Generate up to 30% more power with bifacial modules

 

To reduce LCOE and improve ROI on commercial and utility projects, bifacial is a great choice

Bifacial (literally meaning ‘two faces’) solar modules can generate energy not only from the front side but from the rear side as well – reflecting the sunlight on the ground to the glass-covered back of the module to produce extra energy in a solar-powered system. Ultimately, reducing the solar system’s levelised cost of electricity (LCOE) significantly and producing a higher return on investment (ROI).

Using its industry-leading bifacial cell technology and extensive knowledge of double-glass module manufacturing, Canadian Solar has developed a new generation of high-efficiency Poly Bifacial BiKu modules, which are supplied by SegenSolar. From the front side, the modules have a power output of 300W and 355W, while the rear side generates up to 30% of additional power. When combining both sides together, the total power output of a 355W Bifacial BiKu module can reach as high as 461W.

Depending on the reflectivity of the roof or ground conditions, daily energy yield for projects with bifacial modules can be 5-30% higher than with conventional polymer backsheet modules. This improved yield can dramatically enhance the economics of solar system deployments. Ideally, bifacial modules should be installed at least 1m from the surface of white membrane roofing.

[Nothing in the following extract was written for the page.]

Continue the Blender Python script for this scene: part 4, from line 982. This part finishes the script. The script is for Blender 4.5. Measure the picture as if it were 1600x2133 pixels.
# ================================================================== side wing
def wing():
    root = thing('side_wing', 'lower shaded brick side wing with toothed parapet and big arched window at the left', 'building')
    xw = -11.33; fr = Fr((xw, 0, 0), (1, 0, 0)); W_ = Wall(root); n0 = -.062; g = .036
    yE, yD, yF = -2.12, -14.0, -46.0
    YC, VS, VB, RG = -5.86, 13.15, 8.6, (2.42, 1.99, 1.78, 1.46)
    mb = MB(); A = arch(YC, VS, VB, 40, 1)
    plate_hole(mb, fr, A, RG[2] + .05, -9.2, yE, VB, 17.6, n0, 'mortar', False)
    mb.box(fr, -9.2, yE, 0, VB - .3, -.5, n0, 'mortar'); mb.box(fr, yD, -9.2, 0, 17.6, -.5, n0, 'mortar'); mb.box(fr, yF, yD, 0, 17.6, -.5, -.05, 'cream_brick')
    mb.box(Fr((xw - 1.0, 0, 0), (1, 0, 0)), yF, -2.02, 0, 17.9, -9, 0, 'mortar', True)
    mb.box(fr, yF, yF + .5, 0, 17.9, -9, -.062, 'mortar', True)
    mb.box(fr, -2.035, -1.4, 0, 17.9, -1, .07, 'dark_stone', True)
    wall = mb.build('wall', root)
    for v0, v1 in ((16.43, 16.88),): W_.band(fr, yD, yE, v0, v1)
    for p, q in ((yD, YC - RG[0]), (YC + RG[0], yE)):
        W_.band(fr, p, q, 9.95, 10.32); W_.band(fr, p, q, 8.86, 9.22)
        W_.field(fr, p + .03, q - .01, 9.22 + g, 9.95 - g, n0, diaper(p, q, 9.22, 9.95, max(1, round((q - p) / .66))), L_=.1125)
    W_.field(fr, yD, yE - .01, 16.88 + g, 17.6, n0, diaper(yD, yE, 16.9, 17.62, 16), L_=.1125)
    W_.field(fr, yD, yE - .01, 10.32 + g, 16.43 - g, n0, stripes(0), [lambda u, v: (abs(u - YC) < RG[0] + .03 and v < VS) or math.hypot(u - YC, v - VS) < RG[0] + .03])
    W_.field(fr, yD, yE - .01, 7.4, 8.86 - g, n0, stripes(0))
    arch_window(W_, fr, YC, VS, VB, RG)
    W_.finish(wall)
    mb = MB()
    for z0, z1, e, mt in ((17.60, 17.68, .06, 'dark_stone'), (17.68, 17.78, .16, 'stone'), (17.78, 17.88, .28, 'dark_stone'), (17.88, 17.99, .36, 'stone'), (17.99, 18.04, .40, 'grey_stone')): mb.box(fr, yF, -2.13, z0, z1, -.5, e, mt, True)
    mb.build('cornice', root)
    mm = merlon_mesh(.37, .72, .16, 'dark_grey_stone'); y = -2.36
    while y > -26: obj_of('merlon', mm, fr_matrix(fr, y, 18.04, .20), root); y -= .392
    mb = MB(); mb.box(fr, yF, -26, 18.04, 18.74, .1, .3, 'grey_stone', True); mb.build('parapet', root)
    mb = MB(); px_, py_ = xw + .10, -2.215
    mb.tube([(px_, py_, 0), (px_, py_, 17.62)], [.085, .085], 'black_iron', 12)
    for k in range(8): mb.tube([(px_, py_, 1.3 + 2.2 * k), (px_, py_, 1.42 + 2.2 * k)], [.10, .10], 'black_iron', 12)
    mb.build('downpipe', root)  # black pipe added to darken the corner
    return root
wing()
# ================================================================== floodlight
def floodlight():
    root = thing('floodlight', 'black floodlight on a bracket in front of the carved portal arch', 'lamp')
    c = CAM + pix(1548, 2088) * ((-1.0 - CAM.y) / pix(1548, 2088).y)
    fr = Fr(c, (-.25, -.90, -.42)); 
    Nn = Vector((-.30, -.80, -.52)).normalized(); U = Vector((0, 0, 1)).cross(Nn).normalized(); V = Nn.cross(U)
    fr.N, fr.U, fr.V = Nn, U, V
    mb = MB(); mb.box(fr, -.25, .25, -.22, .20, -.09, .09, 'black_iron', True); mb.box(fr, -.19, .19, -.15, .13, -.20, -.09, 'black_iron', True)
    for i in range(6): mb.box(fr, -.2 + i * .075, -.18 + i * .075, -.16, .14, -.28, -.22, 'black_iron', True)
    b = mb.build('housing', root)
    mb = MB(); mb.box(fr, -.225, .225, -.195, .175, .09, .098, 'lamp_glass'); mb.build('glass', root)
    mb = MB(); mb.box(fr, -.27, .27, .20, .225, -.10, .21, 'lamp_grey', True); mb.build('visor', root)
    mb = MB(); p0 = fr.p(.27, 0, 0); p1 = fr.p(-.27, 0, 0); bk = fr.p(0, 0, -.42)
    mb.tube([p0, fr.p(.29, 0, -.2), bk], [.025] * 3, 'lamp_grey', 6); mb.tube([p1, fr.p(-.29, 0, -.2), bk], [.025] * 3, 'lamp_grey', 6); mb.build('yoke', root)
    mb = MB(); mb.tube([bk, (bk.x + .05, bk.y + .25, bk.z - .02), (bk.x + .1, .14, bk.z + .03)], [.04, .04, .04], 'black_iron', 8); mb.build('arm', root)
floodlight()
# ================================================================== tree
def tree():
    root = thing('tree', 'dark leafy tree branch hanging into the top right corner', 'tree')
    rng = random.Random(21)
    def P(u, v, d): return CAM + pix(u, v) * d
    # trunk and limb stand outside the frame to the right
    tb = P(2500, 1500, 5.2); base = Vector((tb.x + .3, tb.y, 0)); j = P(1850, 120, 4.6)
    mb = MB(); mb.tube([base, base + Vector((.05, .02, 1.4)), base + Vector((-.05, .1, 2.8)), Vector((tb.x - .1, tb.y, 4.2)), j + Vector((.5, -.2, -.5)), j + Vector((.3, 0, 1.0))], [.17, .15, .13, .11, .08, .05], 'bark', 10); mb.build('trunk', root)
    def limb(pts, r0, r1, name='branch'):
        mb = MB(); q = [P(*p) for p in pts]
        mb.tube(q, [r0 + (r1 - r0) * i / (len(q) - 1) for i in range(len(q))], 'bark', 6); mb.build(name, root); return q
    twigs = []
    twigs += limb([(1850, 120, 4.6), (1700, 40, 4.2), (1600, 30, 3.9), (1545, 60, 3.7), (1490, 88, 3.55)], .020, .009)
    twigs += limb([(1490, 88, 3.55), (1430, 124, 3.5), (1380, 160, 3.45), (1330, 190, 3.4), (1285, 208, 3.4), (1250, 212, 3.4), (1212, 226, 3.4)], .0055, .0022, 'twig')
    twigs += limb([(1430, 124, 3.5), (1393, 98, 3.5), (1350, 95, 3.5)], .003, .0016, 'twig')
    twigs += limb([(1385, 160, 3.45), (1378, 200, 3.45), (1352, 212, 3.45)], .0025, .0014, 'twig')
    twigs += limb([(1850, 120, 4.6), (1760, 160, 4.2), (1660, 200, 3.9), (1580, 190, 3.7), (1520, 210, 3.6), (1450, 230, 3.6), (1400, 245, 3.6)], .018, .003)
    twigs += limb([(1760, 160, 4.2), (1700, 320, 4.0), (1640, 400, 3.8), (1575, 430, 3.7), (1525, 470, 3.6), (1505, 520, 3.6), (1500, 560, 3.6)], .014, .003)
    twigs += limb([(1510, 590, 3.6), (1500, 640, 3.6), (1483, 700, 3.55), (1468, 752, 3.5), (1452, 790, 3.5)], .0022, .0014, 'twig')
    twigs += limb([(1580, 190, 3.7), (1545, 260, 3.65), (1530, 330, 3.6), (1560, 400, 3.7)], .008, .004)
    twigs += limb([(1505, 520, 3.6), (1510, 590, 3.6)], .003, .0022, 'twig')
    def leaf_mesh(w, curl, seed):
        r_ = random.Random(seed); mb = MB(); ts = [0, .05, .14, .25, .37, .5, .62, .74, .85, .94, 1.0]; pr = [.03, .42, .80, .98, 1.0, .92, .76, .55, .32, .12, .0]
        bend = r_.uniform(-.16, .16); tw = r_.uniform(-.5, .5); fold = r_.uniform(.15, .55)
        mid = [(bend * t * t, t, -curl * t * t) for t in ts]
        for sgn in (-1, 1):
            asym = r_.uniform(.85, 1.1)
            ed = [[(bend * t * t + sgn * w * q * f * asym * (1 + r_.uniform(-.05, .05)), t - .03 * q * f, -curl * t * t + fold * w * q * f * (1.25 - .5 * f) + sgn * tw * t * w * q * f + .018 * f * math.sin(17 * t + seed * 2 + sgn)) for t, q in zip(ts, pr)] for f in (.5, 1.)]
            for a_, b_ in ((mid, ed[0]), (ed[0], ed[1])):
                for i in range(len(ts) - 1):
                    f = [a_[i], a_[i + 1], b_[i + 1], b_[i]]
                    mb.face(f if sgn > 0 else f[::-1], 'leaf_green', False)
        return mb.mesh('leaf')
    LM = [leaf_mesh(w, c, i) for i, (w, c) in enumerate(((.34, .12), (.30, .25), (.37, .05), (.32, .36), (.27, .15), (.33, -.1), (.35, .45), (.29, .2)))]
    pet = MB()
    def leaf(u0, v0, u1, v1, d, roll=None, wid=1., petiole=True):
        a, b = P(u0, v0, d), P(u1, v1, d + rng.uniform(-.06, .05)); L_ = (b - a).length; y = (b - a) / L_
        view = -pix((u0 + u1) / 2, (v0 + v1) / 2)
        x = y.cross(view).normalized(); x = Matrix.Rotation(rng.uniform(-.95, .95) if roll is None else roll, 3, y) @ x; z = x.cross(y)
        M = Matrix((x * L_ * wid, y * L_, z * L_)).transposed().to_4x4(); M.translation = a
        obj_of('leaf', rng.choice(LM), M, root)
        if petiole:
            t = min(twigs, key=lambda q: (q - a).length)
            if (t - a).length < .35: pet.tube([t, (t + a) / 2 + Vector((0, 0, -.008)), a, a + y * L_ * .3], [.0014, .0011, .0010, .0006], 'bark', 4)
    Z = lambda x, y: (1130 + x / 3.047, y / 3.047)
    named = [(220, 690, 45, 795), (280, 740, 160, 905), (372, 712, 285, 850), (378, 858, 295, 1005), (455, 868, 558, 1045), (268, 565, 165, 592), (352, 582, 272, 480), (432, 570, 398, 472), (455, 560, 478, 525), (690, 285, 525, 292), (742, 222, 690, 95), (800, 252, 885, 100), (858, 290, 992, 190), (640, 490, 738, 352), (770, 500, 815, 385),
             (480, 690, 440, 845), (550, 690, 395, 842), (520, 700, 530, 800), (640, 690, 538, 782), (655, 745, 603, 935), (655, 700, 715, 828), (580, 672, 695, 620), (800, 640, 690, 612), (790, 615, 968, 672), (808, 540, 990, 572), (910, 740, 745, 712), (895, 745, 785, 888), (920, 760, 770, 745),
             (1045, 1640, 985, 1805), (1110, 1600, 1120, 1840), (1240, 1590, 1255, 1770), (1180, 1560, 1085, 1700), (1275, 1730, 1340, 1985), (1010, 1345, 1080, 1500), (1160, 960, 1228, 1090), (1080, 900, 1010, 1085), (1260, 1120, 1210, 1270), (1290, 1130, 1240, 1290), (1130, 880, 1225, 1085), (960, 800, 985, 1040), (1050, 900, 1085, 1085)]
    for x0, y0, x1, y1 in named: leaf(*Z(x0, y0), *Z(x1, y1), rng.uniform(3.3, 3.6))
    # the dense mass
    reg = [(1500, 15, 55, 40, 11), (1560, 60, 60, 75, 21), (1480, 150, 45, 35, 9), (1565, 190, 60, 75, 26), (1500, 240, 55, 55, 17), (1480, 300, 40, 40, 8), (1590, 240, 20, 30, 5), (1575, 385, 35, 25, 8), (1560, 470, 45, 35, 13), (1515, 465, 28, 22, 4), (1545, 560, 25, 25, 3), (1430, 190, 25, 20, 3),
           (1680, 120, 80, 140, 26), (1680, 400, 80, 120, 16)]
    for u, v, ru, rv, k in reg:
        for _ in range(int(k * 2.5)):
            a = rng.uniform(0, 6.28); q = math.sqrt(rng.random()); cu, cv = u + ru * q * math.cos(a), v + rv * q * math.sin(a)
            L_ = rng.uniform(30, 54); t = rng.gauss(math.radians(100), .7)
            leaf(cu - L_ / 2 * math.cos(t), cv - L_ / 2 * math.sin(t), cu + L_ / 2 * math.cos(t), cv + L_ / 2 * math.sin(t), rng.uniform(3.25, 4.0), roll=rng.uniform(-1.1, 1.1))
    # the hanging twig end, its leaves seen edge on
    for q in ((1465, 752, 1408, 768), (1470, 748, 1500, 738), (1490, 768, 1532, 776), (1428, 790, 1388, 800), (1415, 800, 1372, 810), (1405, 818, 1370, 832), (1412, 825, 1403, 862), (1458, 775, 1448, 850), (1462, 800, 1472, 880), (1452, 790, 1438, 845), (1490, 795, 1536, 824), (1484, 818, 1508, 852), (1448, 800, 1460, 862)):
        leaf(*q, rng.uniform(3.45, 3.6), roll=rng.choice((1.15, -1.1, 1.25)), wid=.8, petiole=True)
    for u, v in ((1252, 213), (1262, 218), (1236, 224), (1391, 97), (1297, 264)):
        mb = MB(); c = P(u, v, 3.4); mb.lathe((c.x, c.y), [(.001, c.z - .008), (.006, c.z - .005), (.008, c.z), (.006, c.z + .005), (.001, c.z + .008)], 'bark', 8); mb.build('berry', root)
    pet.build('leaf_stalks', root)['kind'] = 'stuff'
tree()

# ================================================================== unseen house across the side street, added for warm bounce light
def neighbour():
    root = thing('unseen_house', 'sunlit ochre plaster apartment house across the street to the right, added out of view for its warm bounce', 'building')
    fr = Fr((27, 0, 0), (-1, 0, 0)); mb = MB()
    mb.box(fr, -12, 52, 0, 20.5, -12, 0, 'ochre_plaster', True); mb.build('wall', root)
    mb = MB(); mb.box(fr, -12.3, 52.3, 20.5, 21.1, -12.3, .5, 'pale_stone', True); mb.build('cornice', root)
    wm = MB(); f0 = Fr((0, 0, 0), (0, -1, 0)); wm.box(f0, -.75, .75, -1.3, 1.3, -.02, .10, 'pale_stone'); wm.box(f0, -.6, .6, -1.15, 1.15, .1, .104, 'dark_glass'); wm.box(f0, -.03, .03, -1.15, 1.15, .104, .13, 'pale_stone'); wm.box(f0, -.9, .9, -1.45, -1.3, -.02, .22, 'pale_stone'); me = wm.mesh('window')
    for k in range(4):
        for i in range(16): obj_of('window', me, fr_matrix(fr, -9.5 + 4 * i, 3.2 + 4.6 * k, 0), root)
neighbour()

The performance of bifacial modules also depends on various conditions such as system design, installation methods, location and so forth. There are four main factors which affect the bifacial gain of the module:

 

  1. Module height above the ground
    It is recommended that the modules are fitted at least 20cm off the surface; but the larger the distance from the surface, the higher the bifacial gain will be. However, it’s worth noting this rule is only valid up to heights of approximately 1m. Above 1m in height, the bifacial gain increase is minimal.
  2. Module tilt angle
    IAs with standard PV installations, the higher the tilt angle the better the bifacial gain. Although even modules with as little as 10° tilt can benefit from bifacial technology.
  3. Space between the rows (the pitch)
    Bigger row spacing allows more light to reach the ground and rebound back to the rear side of the modules.
  4. Surrounding ground Albedo
    Potentially a new term for most installers, ‘Albedo’ relates to the reflectivity of the surface. In general, the brighter the surface is, the more the surface reflects light – and, therefore, the higher the albedo will be. A higher albedo value means a bigger bifacial gain, so more additional power can be extracted from the module. For that reason, the highest bifacial gain can be achieved on white covering or snow-covered ground. Slightly lower but still considerable gains can also be achieved on light grey or beige roof covering. The lowest bifacial gain will be achieved on Asphalt or black covering but, because of the potential for considerable yield boost at a minimal price increase, bifacial modules should be considered for any flat roof systems.

 

How do bifacial modules work?

Bifacial PV panels offer greater power output when compared to conventional PV panels due to their ability to harvest light that is reflected onto the rear side. The reflected light can come from a variety of sources such as reflection from the ground or from a neighbouring row of PV modules.

Using a transparent backsheet (or glass) rather than a white backsheet on the rear side makes these types of modules will be more durable, due to the fact that both sides are UV resistant. In addition, using a glass backsheet and frameless design (certain modules only) dramatically reduces the PID (potential induced degradation) effect.